Sulla banchina alla quale è attraccata la nave non è permesso stare nemmeno alla Croce Rossa, solo divise e mezzi delle forze dell’ordine. Più che una situazione di stallo è un pugno in occhio. A potersi avvicinare un po’ di più sono solo i giornalisti che, dall’alto, senza possibilità di accesso alla banchina, scattano foto, in attesa di uno sbarco che non si sa quando avverrà. La rete antirazzista catanese, vari collettivi e associazioni hanno presidiato la zona per tutto il giorno al grido di “Freedom, Hurrya, Libertà”, esponendo uno striscione che recita “Stop the attack on refugees”, per far arrivare una voce di solidarietà ai migranti imprigionati e ribadire che a Catania nessuno è illegale.

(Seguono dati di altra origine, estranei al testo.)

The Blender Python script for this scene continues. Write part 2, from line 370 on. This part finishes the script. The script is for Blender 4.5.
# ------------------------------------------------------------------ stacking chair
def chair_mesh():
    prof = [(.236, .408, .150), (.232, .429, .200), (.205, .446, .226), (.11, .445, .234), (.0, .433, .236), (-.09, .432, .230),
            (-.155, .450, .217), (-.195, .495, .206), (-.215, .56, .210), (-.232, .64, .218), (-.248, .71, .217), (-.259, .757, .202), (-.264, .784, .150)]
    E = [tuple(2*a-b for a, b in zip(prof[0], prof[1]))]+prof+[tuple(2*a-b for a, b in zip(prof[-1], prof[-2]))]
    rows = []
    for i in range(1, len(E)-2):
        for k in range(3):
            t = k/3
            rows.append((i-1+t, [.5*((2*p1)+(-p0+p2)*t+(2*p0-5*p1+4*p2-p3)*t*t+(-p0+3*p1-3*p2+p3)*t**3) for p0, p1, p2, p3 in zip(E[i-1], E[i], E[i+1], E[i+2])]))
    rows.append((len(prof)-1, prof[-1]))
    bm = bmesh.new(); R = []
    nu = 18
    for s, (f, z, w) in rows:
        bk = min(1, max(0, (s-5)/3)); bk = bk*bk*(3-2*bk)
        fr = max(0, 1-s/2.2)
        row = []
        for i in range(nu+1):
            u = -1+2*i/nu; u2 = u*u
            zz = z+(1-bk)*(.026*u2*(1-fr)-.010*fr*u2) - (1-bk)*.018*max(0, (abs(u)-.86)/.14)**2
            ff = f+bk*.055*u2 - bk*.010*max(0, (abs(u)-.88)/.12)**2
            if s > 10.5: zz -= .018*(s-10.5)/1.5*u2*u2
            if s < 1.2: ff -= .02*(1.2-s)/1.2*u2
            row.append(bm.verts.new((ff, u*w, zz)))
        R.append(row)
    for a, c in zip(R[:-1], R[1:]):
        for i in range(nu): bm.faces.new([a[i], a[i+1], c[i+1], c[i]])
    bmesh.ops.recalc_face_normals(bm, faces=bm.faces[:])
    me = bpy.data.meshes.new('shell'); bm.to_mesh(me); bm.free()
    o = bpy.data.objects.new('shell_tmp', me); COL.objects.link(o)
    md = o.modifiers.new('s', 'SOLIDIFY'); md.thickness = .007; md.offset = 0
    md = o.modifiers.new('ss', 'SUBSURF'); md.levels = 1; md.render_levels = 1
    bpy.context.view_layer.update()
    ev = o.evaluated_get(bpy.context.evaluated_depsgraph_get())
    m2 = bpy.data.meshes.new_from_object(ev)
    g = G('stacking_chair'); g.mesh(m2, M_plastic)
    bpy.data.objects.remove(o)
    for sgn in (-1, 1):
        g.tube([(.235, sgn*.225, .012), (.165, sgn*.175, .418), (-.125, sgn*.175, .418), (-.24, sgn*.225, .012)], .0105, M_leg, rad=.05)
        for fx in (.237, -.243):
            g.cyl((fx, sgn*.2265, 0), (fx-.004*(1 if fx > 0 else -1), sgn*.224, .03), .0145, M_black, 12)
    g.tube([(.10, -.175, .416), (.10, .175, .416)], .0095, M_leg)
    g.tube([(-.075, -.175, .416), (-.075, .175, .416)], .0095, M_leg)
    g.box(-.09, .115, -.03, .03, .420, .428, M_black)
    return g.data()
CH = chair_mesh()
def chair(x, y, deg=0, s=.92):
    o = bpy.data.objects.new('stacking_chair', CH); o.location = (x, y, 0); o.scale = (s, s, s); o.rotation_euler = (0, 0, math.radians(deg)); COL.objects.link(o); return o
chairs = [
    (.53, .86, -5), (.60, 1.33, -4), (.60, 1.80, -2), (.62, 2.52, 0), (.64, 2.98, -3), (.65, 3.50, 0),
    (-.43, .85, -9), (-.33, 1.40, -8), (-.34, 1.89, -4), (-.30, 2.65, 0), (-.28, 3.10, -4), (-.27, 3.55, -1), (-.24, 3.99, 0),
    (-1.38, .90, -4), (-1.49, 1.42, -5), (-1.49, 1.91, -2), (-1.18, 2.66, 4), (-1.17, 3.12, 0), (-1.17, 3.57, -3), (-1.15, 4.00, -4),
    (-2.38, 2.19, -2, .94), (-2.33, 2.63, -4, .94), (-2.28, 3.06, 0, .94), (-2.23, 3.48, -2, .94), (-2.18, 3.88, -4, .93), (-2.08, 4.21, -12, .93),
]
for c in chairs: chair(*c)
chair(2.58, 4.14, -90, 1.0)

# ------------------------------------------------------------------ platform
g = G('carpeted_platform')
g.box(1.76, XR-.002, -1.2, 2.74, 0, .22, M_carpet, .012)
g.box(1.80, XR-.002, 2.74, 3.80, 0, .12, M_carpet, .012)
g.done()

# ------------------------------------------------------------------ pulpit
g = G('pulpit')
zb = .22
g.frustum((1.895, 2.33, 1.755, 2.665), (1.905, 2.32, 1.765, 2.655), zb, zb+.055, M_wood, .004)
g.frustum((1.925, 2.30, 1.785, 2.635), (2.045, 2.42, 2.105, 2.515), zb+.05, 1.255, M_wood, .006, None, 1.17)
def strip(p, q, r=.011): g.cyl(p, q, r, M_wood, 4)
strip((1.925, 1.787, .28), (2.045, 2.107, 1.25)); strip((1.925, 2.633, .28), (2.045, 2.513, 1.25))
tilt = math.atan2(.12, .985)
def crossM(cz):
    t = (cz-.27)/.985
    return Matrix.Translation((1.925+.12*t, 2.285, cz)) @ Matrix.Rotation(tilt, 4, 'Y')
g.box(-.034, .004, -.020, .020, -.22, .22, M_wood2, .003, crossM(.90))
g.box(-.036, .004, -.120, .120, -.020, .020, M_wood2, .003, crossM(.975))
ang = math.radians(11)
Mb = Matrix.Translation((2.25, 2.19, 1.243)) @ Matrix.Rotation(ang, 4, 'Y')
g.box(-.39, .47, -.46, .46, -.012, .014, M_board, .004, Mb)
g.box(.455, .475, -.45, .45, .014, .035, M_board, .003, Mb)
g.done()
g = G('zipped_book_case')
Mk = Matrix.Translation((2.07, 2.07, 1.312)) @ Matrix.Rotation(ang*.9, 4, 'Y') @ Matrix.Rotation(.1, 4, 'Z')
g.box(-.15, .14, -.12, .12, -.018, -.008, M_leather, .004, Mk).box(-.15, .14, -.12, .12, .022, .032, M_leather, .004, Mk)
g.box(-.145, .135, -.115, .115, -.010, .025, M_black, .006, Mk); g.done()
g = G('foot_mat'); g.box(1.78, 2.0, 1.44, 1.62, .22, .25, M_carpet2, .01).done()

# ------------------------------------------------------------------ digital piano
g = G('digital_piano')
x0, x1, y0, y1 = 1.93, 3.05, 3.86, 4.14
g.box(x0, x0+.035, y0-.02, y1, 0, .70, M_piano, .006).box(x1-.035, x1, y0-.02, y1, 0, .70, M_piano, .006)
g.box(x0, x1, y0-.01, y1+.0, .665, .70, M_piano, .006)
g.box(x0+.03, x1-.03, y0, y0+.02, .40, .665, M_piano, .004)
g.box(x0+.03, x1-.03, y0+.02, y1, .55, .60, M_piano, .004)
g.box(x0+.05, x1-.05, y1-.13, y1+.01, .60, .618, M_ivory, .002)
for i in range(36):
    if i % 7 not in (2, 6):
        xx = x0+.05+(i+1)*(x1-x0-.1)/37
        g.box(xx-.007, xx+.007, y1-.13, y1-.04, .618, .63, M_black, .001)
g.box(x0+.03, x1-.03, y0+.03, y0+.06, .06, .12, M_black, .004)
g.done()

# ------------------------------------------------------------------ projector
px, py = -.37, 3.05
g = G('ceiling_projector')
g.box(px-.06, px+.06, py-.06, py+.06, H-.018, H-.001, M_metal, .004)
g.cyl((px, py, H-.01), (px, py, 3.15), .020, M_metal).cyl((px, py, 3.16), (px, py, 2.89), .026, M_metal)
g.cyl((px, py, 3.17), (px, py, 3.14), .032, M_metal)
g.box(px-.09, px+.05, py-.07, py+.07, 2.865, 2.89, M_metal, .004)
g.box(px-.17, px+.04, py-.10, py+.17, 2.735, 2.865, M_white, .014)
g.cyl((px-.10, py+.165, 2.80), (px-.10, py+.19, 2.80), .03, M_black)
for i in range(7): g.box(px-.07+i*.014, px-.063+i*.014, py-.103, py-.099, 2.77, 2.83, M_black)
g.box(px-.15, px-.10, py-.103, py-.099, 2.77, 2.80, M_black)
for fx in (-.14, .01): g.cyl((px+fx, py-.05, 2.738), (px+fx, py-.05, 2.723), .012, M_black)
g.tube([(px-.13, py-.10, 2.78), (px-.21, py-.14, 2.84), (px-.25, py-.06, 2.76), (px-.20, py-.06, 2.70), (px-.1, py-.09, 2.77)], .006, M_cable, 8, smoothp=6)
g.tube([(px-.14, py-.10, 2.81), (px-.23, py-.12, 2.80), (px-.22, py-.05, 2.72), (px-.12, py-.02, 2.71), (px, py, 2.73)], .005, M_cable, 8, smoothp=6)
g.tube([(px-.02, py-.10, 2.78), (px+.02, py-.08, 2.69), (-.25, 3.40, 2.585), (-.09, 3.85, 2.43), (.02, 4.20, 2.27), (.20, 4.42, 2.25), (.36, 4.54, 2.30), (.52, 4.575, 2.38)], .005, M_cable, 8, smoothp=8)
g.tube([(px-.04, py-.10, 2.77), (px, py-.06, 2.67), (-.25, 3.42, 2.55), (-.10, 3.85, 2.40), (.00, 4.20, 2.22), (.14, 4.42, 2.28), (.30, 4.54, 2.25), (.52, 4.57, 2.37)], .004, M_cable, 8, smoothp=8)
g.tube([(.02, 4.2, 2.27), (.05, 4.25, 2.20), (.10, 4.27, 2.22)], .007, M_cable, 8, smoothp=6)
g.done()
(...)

Nessuna strategia politica può giustificare il modo in cui la dignità di queste persone è calpestata, oltraggiata, offesa. Persone che, prima di attraversare il Mediterraneo, hanno sicuramente vissuto l’orrore dei centri di detenzione libici sponsorizzati dall’UE e che hanno il sacrosanto diritto di potersi cercare una vita migliore altrove.